Es gibt ein berühmtes gedicht von ingeborg bachmann: "im gewitter der rosen". das gedicht ist, wie viele gedichte von ingeborg bachmann, sehr düster, es schmerzt. es hat also nichts mit dem bild von irena kant zu tun, das so frisch ist, so bunt, so fröhlich.
Seit ich allerdings über rosen und rosenbilder nachdenke, befinde ich mich in einem zustand, der einem "gewitter der rosen" sehr nahe kommt. von überall ziehen rosen
und rosenbilder auf, türmen sich wie wolken rosenbeete, schwirrt mein kopf vom betörenden duft der rosen und der umwerfenden pracht ihrer blüten.
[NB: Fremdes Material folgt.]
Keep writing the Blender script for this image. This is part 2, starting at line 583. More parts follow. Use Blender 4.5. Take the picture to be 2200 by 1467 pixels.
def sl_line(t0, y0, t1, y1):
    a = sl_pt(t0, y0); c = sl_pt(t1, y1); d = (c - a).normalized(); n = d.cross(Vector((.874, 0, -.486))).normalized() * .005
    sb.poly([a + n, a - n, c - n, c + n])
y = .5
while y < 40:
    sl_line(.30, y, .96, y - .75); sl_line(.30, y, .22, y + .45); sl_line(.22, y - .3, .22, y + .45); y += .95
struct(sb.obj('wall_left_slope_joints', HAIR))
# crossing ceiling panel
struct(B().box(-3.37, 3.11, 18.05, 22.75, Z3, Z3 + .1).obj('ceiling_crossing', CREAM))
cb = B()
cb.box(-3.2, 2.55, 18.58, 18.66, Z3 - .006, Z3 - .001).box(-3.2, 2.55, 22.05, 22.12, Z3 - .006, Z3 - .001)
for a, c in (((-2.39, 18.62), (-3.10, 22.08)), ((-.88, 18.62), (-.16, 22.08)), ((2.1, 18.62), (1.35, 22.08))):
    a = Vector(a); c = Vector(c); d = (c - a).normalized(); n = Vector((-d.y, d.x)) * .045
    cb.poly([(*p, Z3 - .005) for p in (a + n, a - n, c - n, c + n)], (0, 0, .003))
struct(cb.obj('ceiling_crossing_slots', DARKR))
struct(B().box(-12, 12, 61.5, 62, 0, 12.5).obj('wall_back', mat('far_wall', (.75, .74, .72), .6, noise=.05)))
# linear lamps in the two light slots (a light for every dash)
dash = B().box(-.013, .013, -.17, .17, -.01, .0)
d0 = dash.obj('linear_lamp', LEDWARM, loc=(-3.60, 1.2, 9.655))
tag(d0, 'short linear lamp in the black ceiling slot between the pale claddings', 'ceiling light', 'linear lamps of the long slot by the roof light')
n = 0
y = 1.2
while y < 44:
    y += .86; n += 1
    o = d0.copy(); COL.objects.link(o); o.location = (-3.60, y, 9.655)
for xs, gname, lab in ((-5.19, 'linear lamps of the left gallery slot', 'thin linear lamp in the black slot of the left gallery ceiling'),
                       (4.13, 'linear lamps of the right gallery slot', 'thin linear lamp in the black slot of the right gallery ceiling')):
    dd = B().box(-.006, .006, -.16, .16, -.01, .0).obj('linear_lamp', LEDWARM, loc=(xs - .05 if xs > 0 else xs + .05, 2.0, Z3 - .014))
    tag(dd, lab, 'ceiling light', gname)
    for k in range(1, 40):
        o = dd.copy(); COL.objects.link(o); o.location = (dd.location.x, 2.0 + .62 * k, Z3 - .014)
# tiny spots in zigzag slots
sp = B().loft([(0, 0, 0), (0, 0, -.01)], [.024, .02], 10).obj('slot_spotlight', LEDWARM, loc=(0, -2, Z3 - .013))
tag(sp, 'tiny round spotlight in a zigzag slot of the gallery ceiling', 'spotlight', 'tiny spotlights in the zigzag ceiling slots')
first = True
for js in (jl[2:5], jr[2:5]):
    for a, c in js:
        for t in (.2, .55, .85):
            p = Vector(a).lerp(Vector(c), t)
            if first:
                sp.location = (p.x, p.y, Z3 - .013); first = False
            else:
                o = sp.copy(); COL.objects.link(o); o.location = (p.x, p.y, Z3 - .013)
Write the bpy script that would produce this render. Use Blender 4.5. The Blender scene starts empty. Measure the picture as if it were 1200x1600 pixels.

Exakt diesen taumel der rosen vermittelt mir das bild von irena kant.
Es gibt so viele rosen-bilder in der kunst. So viele, die einem sofort in den sinn kommen, und mit ihnen die ganze wucht der symbolik. Und die einem vielleicht eine
unvermittelte betrachtung eines "einfachen" rosenbildes verstellen. Wie bei dem bild von irena kant, das eigentlich so leicht ist, unbeschwert und so rein.
Die andern bilder in der rosen-tradition sagen etwas anderes, etwas, das allerdings auch unumgänglich ist, wenn man der schönheit der rosen begegnet: z.b. die
verführung, die schönheit besitzen zu wollen, das röslein zu brechen. Aber wehe! die blutigen finger, die man sich dabei holt. Und dann das arme gebrochene röslein, das woanders nicht mehr
gedeihen will.
Oder die flüchtige schönheit der rose, reine vergänglichkeit: vanitas…
Einer legende nach soll in rainer maria rilkes spartanischem arbeitszimmer in dem schlösschen muzot, seinem letzten wohnsitz, immer eine rose auf dem schreibtisch gestanden haben. Eines tages habe er sich an deren dornen gestochen und sich dabei eine blutvergiftung zugezogen, an der er schließlich gestorben sei. eine schöne, aber allzusehr auf den rilke-mythos getrimmte legende. In wirklichkeit ist er an leukämie gestorben. Viel mehr rosen-wahrheit liegt in dem spruch, den er sich aufs grab schreiben ließ:
Rose, /oh reiner /Widerspruch, /Lust, /Niemandes /Schlaf /zu sein /unter soviel /Lidern.
Das ganze dilemma unserer rosen-verehrung, unserer anfälligkeit für ihre schönheit.
Bis gertrude stein dann mit dem ganzen rosen-brimborium aufgeräumt hat: Color mahogany
center.
Rose is a rose is a rose is a rose.
Loveliness extreme.
Schließlich die monumentalen rosen von cy twombly im museum brandhorst in münchen. Das große rosen-ding in großformat: diese ungeheuer mächtigen, ungeheuer zarten, umwerfenden rosen-bilder mit den texten von r.m. rilke, ingeborg bachmann, t.s.eliot in twomblischer schönschrift.
Von da, von cy twombly und dem großen rosenformat zurück zu dem kleinen foto von irena kant, die, soviel ich weiß, in einem kleinen ort in der nähe von stuttgart lebt. Einerseits ein weiter weg von rilke, gertrude stein und cy twombly. Andererseits auch nicht, wenn man von der großen bühne der weltkunst und vom format absieht.
Ich finde, verena kants rosen sind auch ein großes, ein schönes, vielleicht sogar ein "umwerfendes" bild. Ein bild, das so viel von dem evoziert, was man mit rosen verbindet: ihre schönheit, ihre transparenz, ihren betörenden duft, ihre verschwenderische blütenpracht.
Reine synästhesie. allein mit den mitteln der fotografie. Obwohl "im rosentau" sehr verschieden ist von anderen rosen-fotos.
Es ist eigentlich kein foto, auch nicht eines mit ki
generiert. Es will nicht einfach die schönheit ihres sujets mit der kamera "festhalten" oder abbilden.
Irena kraft will, wenn ich das bild richtig verstehe, mehr. Sie will die schönheit, der rose neu erschaffen, sie will die ungeheure empfindung, die rosen in ihr
auslösen, neu gestalten. Mit den mitteln der fotografie, also auch mit photoshop, doppelbelichtung, montage... Sie geht dabei vor wie ein maler: sie übermalt, legt transparente schichten auf,
hebt formen hervor, wischt andere weg.
Um damit ein rosen-bild zu schaffen, das uns diesen tiefen eindruck von ihrer schönheit, ihrem duft und der leuchtkraft ihrer farben vermittelt.